TRIBUNNEWS.COM, JAKARTA- Selain pidana penjara enam tahun, politikus Partai Demokrat I Putu Sudiartana juga dikenakan pidana tambahan yakni pencabutan hak politik selama lima tahun.
Putu akan menjalani pidana tambahan usai menjalani pidana pokok. Demikian vonis yang dibacakan majelis hakim Pengadilan Negeri Tindak Pidana Korupsi Jakarta, Rabu (8/3/2017).
"Majelis berpendapat mengabulkan tuntutan jaksa berupa pidana tambahan untuk mencabut hak terdakwa untuk dipilih dalam jabatan publik," ujar Hakim Joko Subagyo di Pengadilan Negeri Tipikor Jakarta, Rabu (8/3/2017).
Hakim menyetujui tuntutan jaksa penuntut umum karena perbuatan pidana yang dilakukan Putu saat dia menjadi nggota Komisi III DPR RI dari fraksi Partai Demokrat. Dalam tuntutan sebelumnya, Jaksa menilai Putu telah mencideraitatanan demokrasi dan merusak kepercayaan publik terhadap lembaga politik.
Agar rakyat terhindar perilaku wakil rakyat yang korup, maka hak Putu untuk dipilih dalam jabatan publik dicabut selama lima tahun.
Sebelumnya, I Putu Sudiartana pidana penjara 6 tahun penjara dan denda Rp 200 juta subsider 3 bulan kurungan.
Putu terbukti melanggar Pasal 12 huruf a jo Pasal 12 B Undang-Undang Nomor 31 Tahun 1999 sebagaimana diubah dalam UU Nomor 20 Tahun 2001 tentang Pemberantasan Tindak Pidana Korupsi jo Pasal 55 ayat 1 ke-1.

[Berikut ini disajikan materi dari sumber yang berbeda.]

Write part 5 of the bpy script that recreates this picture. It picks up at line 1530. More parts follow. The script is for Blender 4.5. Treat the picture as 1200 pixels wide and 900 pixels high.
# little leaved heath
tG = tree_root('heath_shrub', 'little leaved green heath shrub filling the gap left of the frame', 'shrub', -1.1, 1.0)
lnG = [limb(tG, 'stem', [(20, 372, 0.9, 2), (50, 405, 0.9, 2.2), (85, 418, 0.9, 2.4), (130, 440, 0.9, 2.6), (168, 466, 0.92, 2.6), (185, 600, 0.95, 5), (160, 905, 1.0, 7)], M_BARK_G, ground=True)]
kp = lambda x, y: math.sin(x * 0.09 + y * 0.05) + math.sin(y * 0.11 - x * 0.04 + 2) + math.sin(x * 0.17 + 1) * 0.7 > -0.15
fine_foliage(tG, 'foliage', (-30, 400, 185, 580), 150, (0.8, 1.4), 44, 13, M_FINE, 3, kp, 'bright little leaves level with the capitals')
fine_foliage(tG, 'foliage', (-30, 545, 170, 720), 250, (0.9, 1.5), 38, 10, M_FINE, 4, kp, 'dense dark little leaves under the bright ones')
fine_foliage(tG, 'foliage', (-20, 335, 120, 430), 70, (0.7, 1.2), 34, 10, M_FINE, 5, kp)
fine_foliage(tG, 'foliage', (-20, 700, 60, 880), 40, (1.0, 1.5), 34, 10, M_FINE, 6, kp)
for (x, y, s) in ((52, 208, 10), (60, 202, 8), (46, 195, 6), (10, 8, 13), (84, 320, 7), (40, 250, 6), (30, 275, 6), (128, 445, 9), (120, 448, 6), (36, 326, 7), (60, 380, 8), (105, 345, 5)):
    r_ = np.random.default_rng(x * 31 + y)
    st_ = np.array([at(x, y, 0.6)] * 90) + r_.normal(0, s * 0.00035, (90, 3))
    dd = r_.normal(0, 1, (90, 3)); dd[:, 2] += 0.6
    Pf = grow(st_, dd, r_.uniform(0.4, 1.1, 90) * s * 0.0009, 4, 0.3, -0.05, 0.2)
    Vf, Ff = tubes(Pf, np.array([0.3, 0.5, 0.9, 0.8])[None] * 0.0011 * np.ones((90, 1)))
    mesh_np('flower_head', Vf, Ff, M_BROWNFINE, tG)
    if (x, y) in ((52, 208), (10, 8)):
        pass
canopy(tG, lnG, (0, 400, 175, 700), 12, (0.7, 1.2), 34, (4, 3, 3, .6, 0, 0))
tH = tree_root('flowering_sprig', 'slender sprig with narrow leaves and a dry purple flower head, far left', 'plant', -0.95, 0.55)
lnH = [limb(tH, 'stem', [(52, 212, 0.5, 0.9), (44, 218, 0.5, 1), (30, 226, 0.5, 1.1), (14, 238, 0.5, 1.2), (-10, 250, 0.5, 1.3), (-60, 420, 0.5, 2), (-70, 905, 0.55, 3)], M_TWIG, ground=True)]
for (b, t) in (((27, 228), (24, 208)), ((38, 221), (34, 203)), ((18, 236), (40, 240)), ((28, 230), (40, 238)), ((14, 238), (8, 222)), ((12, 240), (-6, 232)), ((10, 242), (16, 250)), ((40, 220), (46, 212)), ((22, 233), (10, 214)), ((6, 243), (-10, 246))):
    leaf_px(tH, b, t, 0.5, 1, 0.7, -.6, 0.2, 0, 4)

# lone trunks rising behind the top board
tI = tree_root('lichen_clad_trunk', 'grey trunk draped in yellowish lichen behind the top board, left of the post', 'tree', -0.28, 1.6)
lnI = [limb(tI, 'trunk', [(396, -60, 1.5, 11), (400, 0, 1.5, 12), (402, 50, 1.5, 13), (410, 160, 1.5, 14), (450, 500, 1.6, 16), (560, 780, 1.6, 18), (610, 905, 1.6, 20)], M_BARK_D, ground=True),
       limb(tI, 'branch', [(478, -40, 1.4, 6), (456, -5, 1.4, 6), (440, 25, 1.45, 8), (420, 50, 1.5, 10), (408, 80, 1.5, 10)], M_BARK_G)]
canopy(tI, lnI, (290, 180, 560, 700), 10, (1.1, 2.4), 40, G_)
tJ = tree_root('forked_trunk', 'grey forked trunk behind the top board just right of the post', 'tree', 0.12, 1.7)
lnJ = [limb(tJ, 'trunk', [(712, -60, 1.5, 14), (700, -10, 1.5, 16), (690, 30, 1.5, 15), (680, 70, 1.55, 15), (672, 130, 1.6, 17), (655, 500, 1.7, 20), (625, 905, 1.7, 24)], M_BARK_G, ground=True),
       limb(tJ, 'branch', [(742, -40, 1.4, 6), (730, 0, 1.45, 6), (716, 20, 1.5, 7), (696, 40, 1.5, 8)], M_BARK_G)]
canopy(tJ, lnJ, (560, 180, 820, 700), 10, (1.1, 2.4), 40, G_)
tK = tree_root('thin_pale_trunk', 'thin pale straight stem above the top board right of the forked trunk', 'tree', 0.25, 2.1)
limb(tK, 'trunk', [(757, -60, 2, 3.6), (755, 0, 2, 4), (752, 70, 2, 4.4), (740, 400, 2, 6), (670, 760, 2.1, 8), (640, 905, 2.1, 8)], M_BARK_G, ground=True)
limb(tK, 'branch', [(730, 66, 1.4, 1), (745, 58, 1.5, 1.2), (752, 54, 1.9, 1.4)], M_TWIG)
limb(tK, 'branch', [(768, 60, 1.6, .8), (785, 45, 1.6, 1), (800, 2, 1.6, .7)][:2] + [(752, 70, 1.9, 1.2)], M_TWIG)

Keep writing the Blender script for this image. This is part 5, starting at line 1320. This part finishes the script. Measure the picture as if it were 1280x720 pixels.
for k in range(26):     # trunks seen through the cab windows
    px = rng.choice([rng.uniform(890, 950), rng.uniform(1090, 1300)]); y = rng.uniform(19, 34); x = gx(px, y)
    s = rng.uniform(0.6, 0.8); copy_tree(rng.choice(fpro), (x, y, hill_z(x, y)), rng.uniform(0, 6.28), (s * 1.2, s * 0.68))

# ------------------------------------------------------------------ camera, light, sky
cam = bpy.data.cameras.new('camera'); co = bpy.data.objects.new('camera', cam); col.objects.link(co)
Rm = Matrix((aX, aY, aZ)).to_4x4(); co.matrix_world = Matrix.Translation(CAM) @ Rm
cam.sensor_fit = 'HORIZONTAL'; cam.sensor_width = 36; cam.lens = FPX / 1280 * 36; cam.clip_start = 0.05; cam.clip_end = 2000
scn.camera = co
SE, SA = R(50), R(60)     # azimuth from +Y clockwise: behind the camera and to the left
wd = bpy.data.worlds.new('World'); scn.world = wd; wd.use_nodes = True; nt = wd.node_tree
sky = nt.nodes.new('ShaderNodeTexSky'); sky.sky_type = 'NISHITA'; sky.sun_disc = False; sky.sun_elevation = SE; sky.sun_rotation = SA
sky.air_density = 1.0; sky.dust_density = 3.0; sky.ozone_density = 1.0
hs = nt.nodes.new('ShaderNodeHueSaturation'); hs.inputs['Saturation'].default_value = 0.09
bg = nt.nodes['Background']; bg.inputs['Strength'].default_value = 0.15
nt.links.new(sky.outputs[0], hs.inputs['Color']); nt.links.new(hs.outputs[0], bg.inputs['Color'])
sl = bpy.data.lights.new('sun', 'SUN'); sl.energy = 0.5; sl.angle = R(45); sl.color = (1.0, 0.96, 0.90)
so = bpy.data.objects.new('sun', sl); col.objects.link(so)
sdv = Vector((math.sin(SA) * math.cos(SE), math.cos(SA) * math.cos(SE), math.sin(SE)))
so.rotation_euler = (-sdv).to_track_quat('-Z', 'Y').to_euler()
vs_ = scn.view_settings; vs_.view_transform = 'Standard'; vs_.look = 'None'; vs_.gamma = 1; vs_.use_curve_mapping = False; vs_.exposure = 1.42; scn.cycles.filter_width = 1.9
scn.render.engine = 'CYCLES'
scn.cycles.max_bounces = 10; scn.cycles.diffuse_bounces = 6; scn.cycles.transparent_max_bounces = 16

Hakim menilai Putu terbukti menerima uang Rp 500 juta dari pengusaha Yogan Askan. Uang itu terkait pengusahaan dana alokasi khusus (DAK) kegiatan sarana dan prasarana penunjang Provinsi Sumatera Barat, pada APBN-P 2016.
Selain menerima suap, Putu juga dinilai terbukti menerima gratifikasi yang jumlahnya sebesar Rp 2,1 miliar dan 40.000 dollar Singapura.
Dalam persidangan, Putu tidak bisa membuktikan uang tersebut berasal dari sumber yang wajar, maka penerimaan tersebut haruslah dianggap sebagai suap.